* _Problem to work on_
Make an exact copy of the lines, leaving the pictures out.

* _Data excerpt_

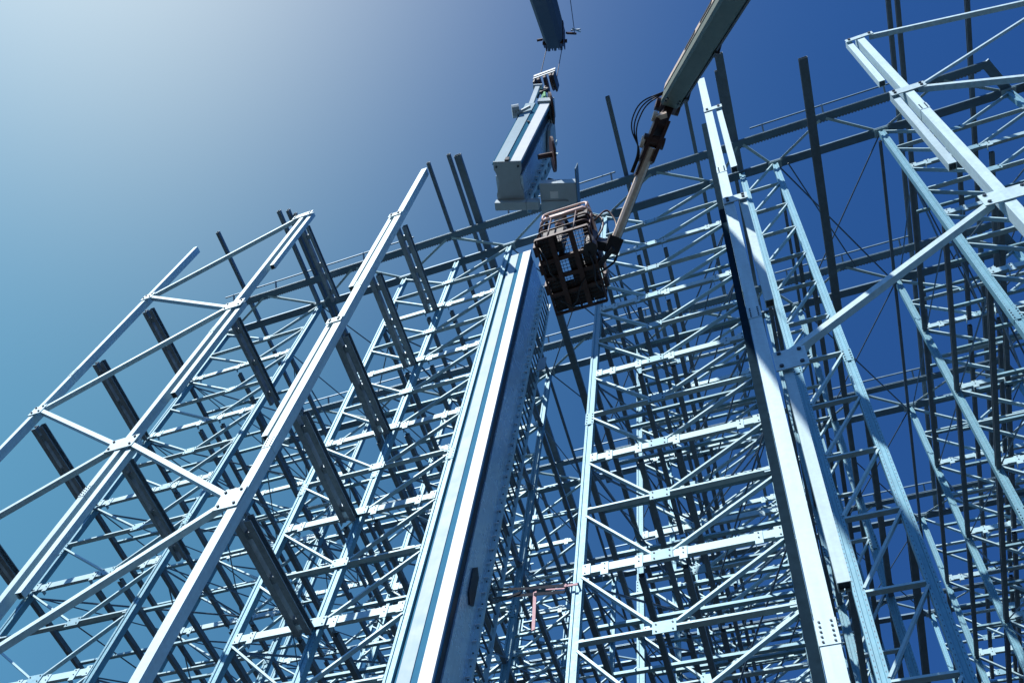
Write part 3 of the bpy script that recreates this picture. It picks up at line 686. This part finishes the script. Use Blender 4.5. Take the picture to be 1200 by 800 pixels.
for t in (.30, .68): bk.bar(c4[0].lerp(c4[1], t)+Vector((0, 0, -.03)), c4[3].lerp(c4[2], t)+Vector((0, 0, -.03)), .09, .06)
for i in range(1, 16):
    t = i/16; bk.bar(c4[0].lerp(c4[1], t)+Vector((0, 0, .04)), c4[3].lerp(c4[2], t)+Vector((0, 0, .04)), .007, .012)
for i in range(1, 22):
    t = i/22; bk.bar(c4[0].lerp(c4[3], t)+Vector((0, 0, .045)), c4[1].lerp(c4[2], t)+Vector((0, 0, .045)), .007, .012)
bk.build('mesh_floor', M_RUST, e)
bk = MB()
def FP(u_, v_, dz=0): return c4[0]+(c4[1]-c4[0])*u_+(c4[3]-c4[0])*v_+Vector((0, 0, dz))
for u0, u1, v0, v1 in ((.02, .27, .03, .98), (.50, .76, .28, .97), (.28, .49, .62, .97), (.28, .40, .03, .22), (.77, .97, .26, .48), (.77, .97, .88, .97), (.28, .49, .27, .31)):
    bk.box(FP(u0, v0, .055), FP(u1, v1, .07))
bk.build('floor_plates', M_DARK, e)
bk = MB()
bk.box(P(bx0+.1, by0+.25, bz+.1), P(bx0+.75, by0+.55, bz+1.5)); bk.box(P(-4.5, 10.45, bz+.1), P(-3.75, 11.55, bz+.7)); bk.box(P(bx0+.12, 11.0, bz+.1), P(-4.55, 11.6, bz+.5))
bk.box(P(-3.95, 9.6, bz+.9), P(-3.7, 10.1, bz+1.7)); bk.build('tool_boxes', M_DARK, e)
bk = MB(); bk.box(P(-4.15, 9.35, bz+1.15), P(-3.75, 9.7, bz+1.75)); bk.cyl(P(-4.0, 9.5, bz+1.75), P(-4.0, 9.5, bz+1.95), .02, 8); bk.build('control_panel', M_DARK, e)

bk = MB()
for (u0, v0, u1, v1, sg) in ((.05, .1, .22, .55, .35), (.3, .95, .75, .6, .3), (.9, .3, .95, .85, .45), (.1, .8, .5, .98, .25)):
    a, c = FP(u0, v0, -.03), FP(u1, v1, -.03); bk.tube(smooth_path([a, a.lerp(c, .3)+Vector((.05, 0, -sg*.5)), a.lerp(c, .7)+Vector((-.04, 0, -sg*.4)), c], .3, 6), .014, 6)
bk.build('hanging_hoses', M_DARK, e, True)
bk = MB()
for (u0, v0, h) in ((-.06, .18, .5), (-.05, .42, .35), (-.06, .7, .55), (1.04, .55, .6), (1.05, .8, .4)):
    p = FP(u0, v0, .1+h*.5); bk.box(p-Vector((.04, .10, h*.4)), p+Vector((.04, .09, h*.4)))
bk.build('side_pouches', M_RUST, e)

# worker in the basket
def person(loc, rot, lb):
    J = {'pelvis': (0, 0, .95), 'waist': (0, .01, 1.08), 'chest': (0, .0, 1.30), 'neck': (0, -.03, 1.46), 'nk2': (0, -.05, 1.54),
         'sl': (.17, .0, 1.40), 'el': (.24, -.10, 1.14), 'wl': (.16, -.32, 1.10), 'sr': (-.17, 0, 1.40), 'er': (-.26, -.08, 1.14), 'wr': (-.18, -.32, 1.10),
         'hl': (.09, 0, .90), 'kl': (.11, -.03, .50), 'al': (.12, .02, .09), 'tl': (.13, -.13, .05), 'hr': (-.09, 0, .90), 'kr': (-.12, -.03, .50), 'ar': (-.14, .02, .09), 'tr': (-.16, -.13, .05)}
    E = [('pelvis', 'waist'), ('waist', 'chest'), ('chest', 'neck'), ('neck', 'nk2'), ('chest', 'sl'), ('sl', 'el'), ('el', 'wl'), ('chest', 'sr'), ('sr', 'er'), ('er', 'wr'),
         ('pelvis', 'hl'), ('hl', 'kl'), ('kl', 'al'), ('al', 'tl'), ('pelvis', 'hr'), ('hr', 'kr'), ('kr', 'ar'), ('ar', 'tr')]
    RD = {'pelvis': .14, 'waist': .13, 'chest': .15, 'neck': .065, 'nk2': .055, 'sl': .075, 'sr': .075, 'el': .05, 'er': .05, 'wl': .035, 'wr': .035, 'hl': .10, 'hr': .10, 'kl': .07, 'kr': .07, 'al': .055, 'ar': .055, 'tl': .045, 'tr': .045}
    ks = list(J); me = bpy.data.meshes.new('person'); me.from_pydata([J[k] for k in ks], [(ks.index(a), ks.index(c)) for a, c in E], [])
    ob = bpy.data.objects.new('person', me); COL.objects.link(ob); me.materials.append(M_CLOTH)
    ob.modifiers.new('skin', 'SKIN'); sm = ob.modifiers.new('sub', 'SUBSURF'); sm.levels = 2; sm.render_levels = 2
    if me.skin_vertices:
        for i, k in enumerate(ks):
            sv = me.skin_vertices[0].data[i]; sv.radius = (RD[k], RD[k]); sv.use_root = (k == 'pelvis')
    ob.location = loc; ob.rotation_euler = (0, 0, rot); tag(ob, lb, 'person')
    def ell(b, c, r3, n=14, m_=9):
        base = len(b.v)
        for i in range(m_+1):
            th = math.pi*i/m_
            for j in range(n):
                ph = 2*math.pi*j/n; b.v.append(Vector((c[0]+r3[0]*math.sin(th)*math.cos(ph), c[1]+r3[1]*math.sin(th)*math.sin(ph), c[2]+r3[2]*math.cos(th))))
        for i in range(m_):
            for j in range(n): b.f.append((base+i*n+j, base+(i+1)*n+j, base+(i+1)*n+(j+1) % n, base+i*n+(j+1) % n)); b.m.append(0)
    b = MB(); ell(b, (0, -.07, 1.64), (.075, .095, .115)); ell(b, (0, -.167, 1.635), (.014, .02, .025)); ell(b, (.078, -.06, 1.64), (.012, .025, .035)); ell(b, (-.078, -.06, 1.64), (.012, .025, .035))
    ell(b, (.03, -.158, 1.665), (.013, .008, .009)); ell(b, (-.03, -.158, 1.665), (.013, .008, .009)); ell(b, (0, -.15, 1.585), (.025, .012, .007)); b.build('head', M_SKIN, ob, True)
    b = MB(); ell(b, (0, -.06, 1.70), (.105, .13, .10)); ell(b, (0, -.10, 1.68), (.11, .16, .015)); b.build('helmet', M_HELM, ob, True)
    for s_, w_n in ((1, 'wl'), (-1, 'wr')):
        wv = Vector(J[w_n]); b = MB(); ell(b, tuple(wv+Vector((0, -.05, 0))), (.035, .05, .018))
        for i in range(4): x = (-.026+.017*i); b.tube([wv+Vector((x, -.09, 0)), wv+Vector((x, -.125-.006*(1.5-abs(i-1.5)), -.012)), wv+Vector((x, -.135, -.04)), wv+Vector((x, -.115, -.06))], .0085, 6)
        b.tube([wv+Vector((-s_*.03, -.03, 0)), wv+Vector((-s_*.055, -.06, -.015)), wv+Vector((-s_*.045, -.09, -.035))], .010, 6); b.build('hand', M_SKIN, ob, True)
person(V(-4.88, 9.98, bz)+Vector((0, 0, .05)), 0.2, 'worker in dark clothes and grey helmet standing in the lift basket')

* _The reply_
Write part 3 of the bpy script that recreates this picture. It picks up at line 686. This part finishes the script. Use Blender 4.5. Take the picture to be 1200 by 800 pixels.
for t in (.30, .68): bk.bar(c4[0].lerp(c4[1], t)+Vector((0, 0, -.03)), c4[3].lerp(c4[2], t)+Vector((0, 0, -.03)), .09, .06)
for i in range(1, 16):
    t = i/16; bk.bar(c4[0].lerp(c4[1], t)+Vector((0, 0, .04)), c4[3].lerp(c4[2], t)+Vector((0, 0, .04)), .007, .012)
for i in range(1, 22):
    t = i/22; bk.bar(c4[0].lerp(c4[3], t)+Vector((0, 0, .045)), c4[1].lerp(c4[2], t)+Vector((0, 0, .045)), .007, .012)
bk.build('mesh_floor', M_RUST, e)
bk = MB()
def FP(u_, v_, dz=0): return c4[0]+(c4[1]-c4[0])*u_+(c4[3]-c4[0])*v_+Vector((0, 0, dz))
for u0, u1, v0, v1 in ((.02, .27, .03, .98), (.50, .76, .28, .97), (.28, .49, .62, .97), (.28, .40, .03, .22), (.77, .97, .26, .48), (.77, .97, .88, .97), (.28, .49, .27, .31)):
    bk.box(FP(u0, v0, .055), FP(u1, v1, .07))
bk.build('floor_plates', M_DARK, e)
bk = MB()
bk.box(P(bx0+.1, by0+.25, bz+.1), P(bx0+.75, by0+.55, bz+1.5)); bk.box(P(-4.5, 10.45, bz+.1), P(-3.75, 11.55, bz+.7)); bk.box(P(bx0+.12, 11.0, bz+.1), P(-4.55, 11.6, bz+.5))
bk.box(P(-3.95, 9.6, bz+.9), P(-3.7, 10.1, bz+1.7)); bk.build('tool_boxes', M_DARK, e)
bk = MB(); bk.box(P(-4.15, 9.35, bz+1.15), P(-3.75, 9.7, bz+1.75)); bk.cyl(P(-4.0, 9.5, bz+1.75), P(-4.0, 9.5, bz+1.95), .02, 8); bk.build('control_panel', M_DARK, e)

bk = MB()
for (u0, v0, u1, v1, sg) in ((.05, .1, .22, .55, .35), (.3, .95, .75, .6, .3), (.9, .3, .95, .85, .45), (.1, .8, .5, .98, .25)):
    a, c = FP(u0, v0, -.03), FP(u1, v1, -.03); bk.tube(smooth_path([a, a.lerp(c, .3)+Vector((.05, 0, -sg*.5)), a.lerp(c, .7)+Vector((-.04, 0, -sg*.4)), c], .3, 6), .014, 6)
bk.build('hanging_hoses', M_DARK, e, True)
bk = MB()
for (u0, v0, h) in ((-.06, .18, .5), (-.05, .42, .35), (-.06, .7, .55), (1.04, .55, .6), (1.05, .8, .4)):
    p = FP(u0, v0, .1+h*.5); bk.box(p-Vector((.04, .10, h*.4)), p+Vector((.04, .09, h*.4)))
bk.build('side_pouches', M_RUST, e)

# worker in the basket
def person(loc, rot, lb):
    J = {'pelvis': (0, 0, .95), 'waist': (0, .01, 1.08), 'chest': (0, .0, 1.30), 'neck': (0, -.03, 1.46), 'nk2': (0, -.05, 1.54),
         'sl': (.17, .0, 1.40), 'el': (.24, -.10, 1.14), 'wl': (.16, -.32, 1.10), 'sr': (-.17, 0, 1.40), 'er': (-.26, -.08, 1.14), 'wr': (-.18, -.32, 1.10),
         'hl': (.09, 0, .90), 'kl': (.11, -.03, .50), 'al': (.12, .02, .09), 'tl': (.13, -.13, .05), 'hr': (-.09, 0, .90), 'kr': (-.12, -.03, .50), 'ar': (-.14, .02, .09), 'tr': (-.16, -.13, .05)}
    E = [('pelvis', 'waist'), ('waist', 'chest'), ('chest', 'neck'), ('neck', 'nk2'), ('chest', 'sl'), ('sl', 'el'), ('el', 'wl'), ('chest', 'sr'), ('sr', 'er'), ('er', 'wr'),
         ('pelvis', 'hl'), ('hl', 'kl'), ('kl', 'al'), ('al', 'tl'), ('pelvis', 'hr'), ('hr', 'kr'), ('kr', 'ar'), ('ar', 'tr')]
    RD = {'pelvis': .14, 'waist': .13, 'chest': .15, 'neck': .065, 'nk2': .055, 'sl': .075, 'sr': .075, 'el': .05, 'er': .05, 'wl': .035, 'wr': .035, 'hl': .10, 'hr': .10, 'kl': .07, 'kr': .07, 'al': .055, 'ar': .055, 'tl': .045, 'tr': .045}
    ks = list(J); me = bpy.data.meshes.new('person'); me.from_pydata([J[k] for k in ks], [(ks.index(a), ks.index(c)) for a, c in E], [])
    ob = bpy.data.objects.new('person', me); COL.objects.link(ob); me.materials.append(M_CLOTH)
    ob.modifiers.new('skin', 'SKIN'); sm = ob.modifiers.new('sub', 'SUBSURF'); sm.levels = 2; sm.render_levels = 2
    if me.skin_vertices:
        for i, k in enumerate(ks):
            sv = me.skin_vertices[0].data[i]; sv.radius = (RD[k], RD[k]); sv.use_root = (k == 'pelvis')
    ob.location = loc; ob.rotation_euler = (0, 0, rot); tag(ob, lb, 'person')
    def ell(b, c, r3, n=14, m_=9):
        base = len(b.v)
        for i in range(m_+1):
            th = math.pi*i/m_
            for j in range(n):
                ph = 2*math.pi*j/n; b.v.append(Vector((c[0]+r3[0]*math.sin(th)*math.cos(ph), c[1]+r3[1]*math.sin(th)*math.sin(ph), c[2]+r3[2]*math.cos(th))))
        for i in range(m_):
            for j in range(n): b.f.append((base+i*n+j, base+(i+1)*n+j, base+(i+1)*n+(j+1) % n, base+i*n+(j+1) % n)); b.m.append(0)
    b = MB(); ell(b, (0, -.07, 1.64), (.075, .095, .115)); ell(b, (0, -.167, 1.635), (.014, .02, .025)); ell(b, (.078, -.06, 1.64), (.012, .025, .035)); ell(b, (-.078, -.06, 1.64), (.012, .025, .035))
    ell(b, (.03, -.158, 1.665), (.013, .008, .009)); ell(b, (-.03, -.158, 1.665), (.013, .008, .009)); ell(b, (0, -.15, 1.585), (.025, .012, .007)); b.build('head', M_SKIN, ob, True)
    b = MB(); ell(b, (0, -.06, 1.70), (.105, .13, .10)); ell(b, (0, -.10, 1.68), (.11, .16, .015)); b.build('helmet', M_HELM, ob, True)
    for s_, w_n in ((1, 'wl'), (-1, 'wr')):
        wv = Vector(J[w_n]); b = MB(); ell(b, tuple(wv+Vector((0, -.05, 0))), (.035, .05, .018))
        for i in range(4): x = (-.026+.017*i); b.tube([wv+Vector((x, -.09, 0)), wv+Vector((x, -.125-.006*(1.5-abs(i-1.5)), -.012)), wv+Vector((x, -.135, -.04)), wv+Vector((x, -.115, -.06))], .0085, 6)
        b.tube([wv+Vector((-s_*.03, -.03, 0)), wv+Vector((-s_*.055, -.06, -.015)), wv+Vector((-s_*.045, -.09, -.035))], .010, 6); b.build('hand', M_SKIN, ob, True)
person(V(-4.88, 9.98, bz)+Vector((0, 0, .05)), 0.2, 'worker in dark clothes and grey helmet standing in the lift basket')